It is time to find your way into the major assignment. We will brainstorm and collect our thoughts so that we can craft a project that goes beyond writing a book report about the place and write something of substance where we take a stand on an issue.
This week's reading is Catherine Savini's "Looking for Trouble." This essay is all about looking for problems as a way to brainstorm ideas for academic papers. This way of brainstorming allows us as writers to get into much meatier subjects and present our readers with questions. Instead of offering our readers a summary of what other writers have written, brainstorming like this primes us to think critically and find questions that we can respond to thoughtfully. This is how we join the conversation.
After you've done the reading, it is time for you to find your own trouble. Using Savini's advice and her four steps to looking for trouble, we will use generative questions to begin to look for ways to join the conversation about a chosen place. Once you've completed the generative questions, you will choose 5 aspects that have come up in your brainstorming and begin to flesh out the "trouble" that might become our research project.
*Note: Usually our assignments are due on Monday of each week. Monday, September 4th is a university holiday, so work for this week will be due on Tuesday.
"Looking for Trouble: Finding Your Way into a Writing Assignment" by Catherine Savini
Submit your work in the Google Drive folder below. Don't forget that you need to be logged in your UA email account in order to access our class drive. This assignment is worth 10 points.
Step 1: Choose a place that you connect with. (2 points)
Choose a place you want to write about this semester. This could be your hometown, a forest or park, a sports stadium, a building, a state, somewhere you've always wanted to live, etc. You want to choose a place that you feel personally connected to and that matters to you.
Step 2: Answer the following questions about your place. (4 points)
What makes this place unique?
If you could change anything about this place, what would you change?
If you could preserve anything about this place, what would you preserve?
What do you know about the history of this place? What do you not know about the history?
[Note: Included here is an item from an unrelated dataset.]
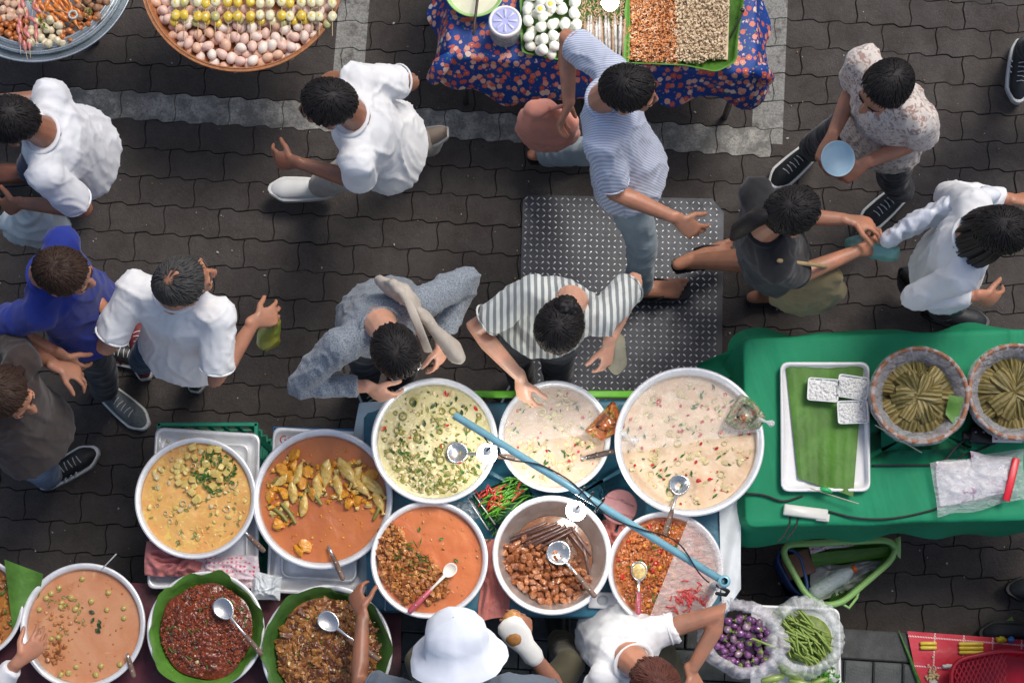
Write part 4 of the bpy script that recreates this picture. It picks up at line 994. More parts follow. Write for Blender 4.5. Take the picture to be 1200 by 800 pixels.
def halffilm(p, a0, a1, label, mat=None, sag=.015, dz=.008, wr=9, amp=.006):
    # a sheet of clear film lying over a part of the pan, clipped by the chord between two angles
    b = MB(); vs = []; fs = []; c = p['c']; Rr = p['R']*1.0; n = 22; A, B = R(a0), R(a1)
    if B < A: B += 2*math.pi
    P0 = Vector((math.cos(A), math.sin(A), 0)); P1 = Vector((math.cos(B), math.sin(B), 0)); ch = (P1-P0).normalized()
    for i in range(n+1):
        s = i/n; onc = P0.lerp(P1, s); a = A+(B-A)*s; arc = Vector((math.cos(a), math.sin(a), 0))
        for j in range(n+1):
            t = j/n; q = onc.lerp(arc, t)*Rr
            w = amp*math.sin((onc.dot(ch)*8+.4*math.sin(t*5))*wr*.35+t*1.2)*(1-t*.7); vs.append(Vector((c.x+q.x, c.y+q.y, c.z+dz-sag*(1-(q.length/Rr)**2)*1.2+w)))
    for i in range(n):
        for j in range(n): fs.append((i*(n+1)+j, (i+1)*(n+1)+j, (i+1)*(n+1)+j+1, i*(n+1)+j+1))
    return solo('plastic_film', b.add(vs, fs), mat or FILM, label, 'film')
def leaflining(p, mat, seed, k0=.5, up=.018, out=.985, amp=.13, name='leaf_lining', a0=0, a1=6.2832, tri=9):
    # banana leaf pressed against the wall with an uneven edge
    b = MB(); vs = []; fs = []; N = 120; c = p['c']; Rr = p['R']; full = a1-a0 > 6.2
    for j in range(N+(0 if full else 1)):
        a = a0+(a1-a0)*j/N; w = noise.noise(Vector((math.cos(a)*2.2, math.sin(a)*2.2, seed)))*2; saw = abs(((a*tri/6.2832+.15*w) % 1)-.5)*2; e = 1+amp*(w*.6+saw*.22-.1)
        cr = .006*math.sin(a*11+w*5)
        for (k, z) in ((k0, -p['d']*.55), (.80, -.045), (.87, -.012), ((.90+out*e)/2-.02, .008), (out*e-.02, up+.01*w)):
            r_ = Rr*k+cr*(k-.5); vs.append((c.x+math.cos(a)*r_, c.y+math.sin(a)*r_, c.z+z+cr*.3))
    K = 5; M_ = N if full else N
    for j in range(M_):
        l = (j+1) % N if full else j+1
        for i in range(K-1): fs.append((j*K+i, l*K+i, l*K+i+1, j*K+i+1))
    return b.add(vs, fs).build(name, mat, p['t'])
YEL = M('yellow tofu', (.68, .48, .11), .45, .25, 30, .4, 120, c2=(.76, .60, .22), coat=.2); ORC = M('orange pumpkin', (.80, .26, .015), .4, .3, 30, .4, 90, c2=(.85, .42, .03), coat=.3); MEAT = M('curried meat', (.34, .11, .022), .4, .5, 40, .6, 90, coat=.3); MEATL = M('pale curried meat', (.50, .21, .055), .4, .4, 40, .6, 90, coat=.3)
OLV = M('olive eggplant bit', (.28, .26, .06), .45, .4, 40, .3, coat=.2); CREM = M('cream chicken bit', (.66, .55, .29), .45, .25, 40, .4, 90, coat=.2); ONI = M('translucent onion', (.62, .50, .26), .4, .2, 40, coat=.3)
# 1 yellow curry with tofu
p = pan(229, 583, 71.5, .70, .13, 'metal pan of yellow curry with tofu and herbs on the left steel trays')
surf(p, -.022, liquid('yellow curry', (.70, .40, .12), (.68, .32, .09), (.76, .56, .13), 9, (.70, .50, .13)), amp=.005)
bits(p, 'floating_bits', [('cube', 34, (.016, .014, .006), 0, -.017, near(235, 555, 34, 0, .7)), ('cube', 26, (.012, .008, .005), 0, -.018, None), ('leaf', 75, (.010, .004), 1, -.008, near(250, 552, 26, 0, .7)), ('leaf', 40, (.010, .004), 2, -.018, None), ('soft', 24, (.012, .010, .006), 3, -.017, near(225, 553, 48, 0, .7)), ('ring', 16, (.012,), 3, -.017, near(228, 570, 50, 0, .7)), ('crumb', 120, (.006, .003, .002), 0, -.02, None), ('leaf', 70, (.006, .003), 4, -.012, near(255, 548, 22, 0, .7))], [YEL, HERB, OLV, ONI, HERBD])
tof = [bmesh_of('tofu_cube', blob(2, .05, 1.2, i, .95), (.016, .014, .009), YEL) for i in range(3)]
copyset('tofu_cube', tof, [(x, y, .692) for x, y in spread(near(236, 552, 36, 0, .7), 16, .026)], 'yellow tofu cube heaped near the top of the yellow curry', 'tofu', 'tofu cubes in the yellow curry', flat=True)
spoon((285, 621), (309, 645), 'dark handled ladle leaning out of the yellow curry', .69, .735, WOODH, sub=True, gripk=.75, cat='ladle')
# 2 fish and pumpkin curry
p = pan(378, 584, 82.5, .70, .13, 'large metal pan of red orange curry with mackerel and pumpkin')
surf(p, -.024, liquid('red orange curry', (.50, .145, .048), (.55, .17, .045), (.50, .16, .07), 7, thr=.66), amp=.003)
def fishmesh(L=.085):
    b = MB(); xs = [(-1, .1), (-.92, .3), (-.8, .5), (-.6, .72), (-.35, .84), (-.1, .86), (.15, .78), (.4, .6), (.6, .4), (.75, .22), (.84, .15), (.92, .3), (1, .5)]
    tube(b, [Vector((x*L, .010*math.sin(x*1.8), .0)) for x, _ in xs], [(w*.024, max(.3, w)*.013) for _, w in xs], 12, side=(0, 1, 0)); return b
FISH = NT('mackerel skin'); w_ = FISH.noise(40, 4, .6); FISH.set(Base_Color=FISH.mix(FISH.ramp(w_, [(.35, 0.), (.65, 1.)]), (.55, .30, .03), (.80, .62, .22)), Roughness=.3, Coat_Weight=.4); FISH.bump(FISH.noise(90, 4), .5, .004); FISH = FISH.m
fm = fishmesh().mesh('mackerel', FISH)
MKL = {(343, 574): 'slim left hand yellow', (382, 556): 'upright central yellow', (407, 553): 'broad yellow, right of centre,', (424, 572): 'lower short yellow', (438, 570): 'rightmost yellow', (350, 553): 'upper left yellow', (330, 563): 'leftmost small yellow', (396, 570): 'half covered middle yellow', (372, 572): 'narrow middle left yellow', (416, 560): 'narrow right yellow', (444, 588): 'downward pointing right edge yellow', (356, 590): 'lower left slanting yellow'}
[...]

What do you know about the physical landscape of this place? What do you not know about it?
What do you know about the people of this place? What do you not know about them?
What is one thing you would want everyone to understand about this place?
What do you need to know in order to survive in this place?
What's the most useful object you need in this place?
What threats does this place face?
What assets does this place have?
What other places are connected to this place? How and why are they connected?
Step 3: Find trouble. (4 points)
Choose 5 of your answers above that you find most intriguing or that seem to contain trouble for you. Use Savini's four steps toward finding trouble to write a paragraph about each of the answers you chose. Be sure to include all four: 1. Noticing; 2. Articulating a problem and its details; 3. Posing fruitful questions; 4. Identifying what is at stake.
*Don't forget to put your name and the week in the file name. For example: "Jaclyn Bergamino Week 2."